We have previously touched on the importance of shareholder agreements for small businesses. But should owners/founders always use shares and shareholder agreements to incentivize employees?
While employee share schemes are a good way to encourage talent to join a fledgeling enterprise, there can be risks in this approach down the line.
One option is to consider structuring your employee incentive scheme with a unit trust. Unit holders still retain the beneficial interest in the equity of the business, same as a share, but without the risk inherent in ‘shareholder rights’.
- Units are a fixed beneficial interest in the assets of a trust only. The trust owns shares in the main company. The trust is controlled by the majority shareholders of the company.
- Shares are issued by a company and come with various rights under the company constitution and Corporations Act.
All shareholders (including employees with shares under incentive plans) have various rights under the Corporations Act. In particular, section 232 of the Corporations Act allows shareholders to apply to have a company wound up if it can be shown there has been ‘oppressive conduct’ by majority shareholders.
However, if the employee holds units in a trust as part of a structured plan, those minority shareholders rights are not available.

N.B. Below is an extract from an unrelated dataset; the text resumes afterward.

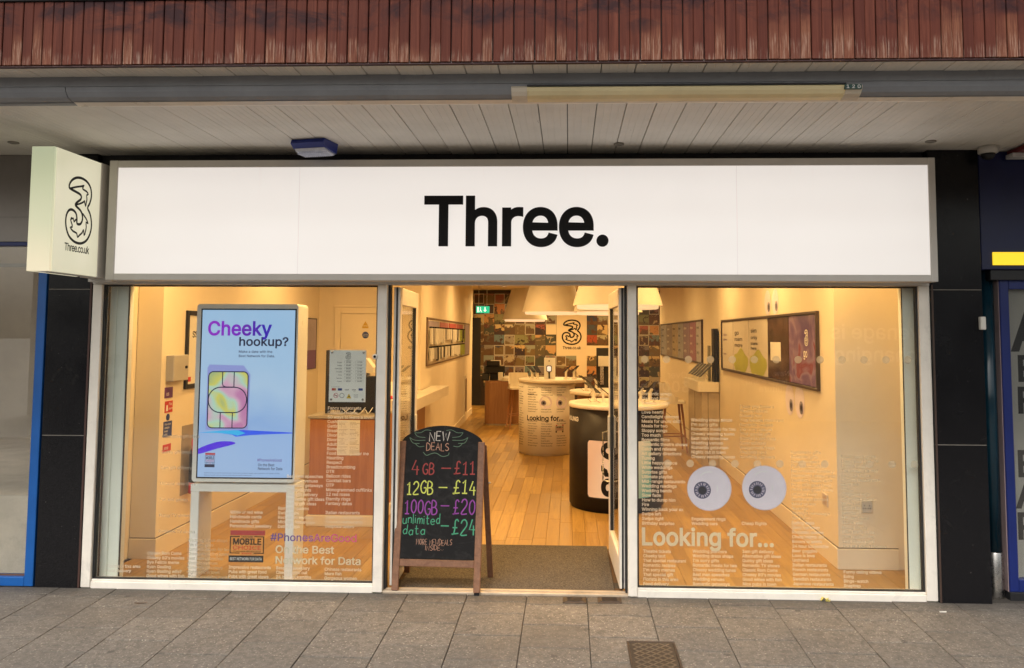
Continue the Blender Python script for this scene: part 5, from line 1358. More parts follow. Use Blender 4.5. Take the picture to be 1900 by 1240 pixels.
a = P(1107, 745, Y=8.2); b = P(1135, 646, Y=8.2)
m = MB(); m.box(a.x, a.x+.50, 8.2, 8.35, 0, b.z, .005); m.build('back_panel', DARK, sp)
h0 = P(1110, 680, Y=8.16); h1 = P(1133, 661, Y=8.16); m = MB(); m.box(h0.x, h0.x+.62, 8.15, 8.19, h0.z, h1.z, .004); m.build('header_card', PAPER, sp)
m = MB(); m.box(a.x+.06, a.x+.12, 8.17, 8.199, .9, h0.z, .003); m.build('strut', STEEL, sp)

# ---- left side of the shop
dt = thing('digital_totem', 'white digital screen stand with a blue lit advert in the window', 'advertising screen', (-1.98, .32, 0))
TY = .21
x0 = (P(366, 570, Y=TY).x+P(356, 885, Y=TY).x)/2; x1 = (P(553, 570, Y=TY).x+P(547, 890, Y=TY).x)/2
zt = P(455, 564.5, Y=TY).z; zb = P(450, 895, Y=TY).z; zs = P(450, 899, Y=TY).z
TD = .215
m = MB(); m.prism(rrect(x0, x1, zb, zt, .022, 5), 'y', TY, TY+TD); cs = m.build('case', WHITE, dt)
sx0_ = (P(375, 575, Y=TY).x+P(363, 885, Y=TY).x)/2; sx1_ = (P(551.5, 575, Y=TY).x+P(542.5, 885, Y=TY).x)/2; sz0 = P(450, 888.5, Y=TY).z; sz1 = P(460, 573, Y=TY).z
m = MB(); m.box(sx0_, sx1_, TY-.002, TY+.01, sz0, sz1); bz = m.build('bezel', INKB, dt)
e_ = .010
def _screen():
    t = NT('lit_blue_screen'); co = t.sep(t.coord('Object')); n = t.noise(t.coord('Object'), 1.6, 2)
    k = t.math('ADD', t.math('MULTIPLY', co[2], .45), t.math('MULTIPLY_ADD', n, .5, -.45))
    c = t.ramp(k, [(.0, (.40, .58, .88)), (.28, (.34, .54, .92)), (.42, (.50, .70, .95)), (.7, (.40, .64, .93))])
    t.col((.02, .02, .02)); t.rough(.2); t.link(c, t.b.inputs['Emission Color']); t.b.inputs['Emission Strength'].default_value = .62; return t.m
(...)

In theory, employee rights will be restricted to the trust and against the trustee only, not the business entity.
I am not intending to overstate the likelihood of this occurring, but dealing with oppression proceedings initiated by minority shareholders is a nightmare to be avoided if at all possible.
Principal owners will find that they have a lot more flexibility in terms of decision making.
Employees will be incentivized by a unit trust structure because, as long as they hold units, they remain entitled to a beneficial interest in the business, have little/no downside risk and may even be able to stream their entitlements to maximise tax effectiveness.
The obligations usually contained in a shareholder agreement, such as restrictions on the sale of shares/units etc., exist but are contained in a unit holder agreement.
Regulation note: Employee incentive schemes are regulated by the Australian Securities and Investments Commission (ASIC). However, in general, companies will not have disclosure obligations when there are fewer than 20 offerings, or the total value of the offering is less than $2m in any 12-month period (see section 708 of the Corporations Act). In the event these thresholds are crossed, the company will be required to make a disclosure, such as with a prospectus. Companies should also be aware that there may be obligations or restrictions placed on them when entering into loan arrangements with employees under share/incentive schemes.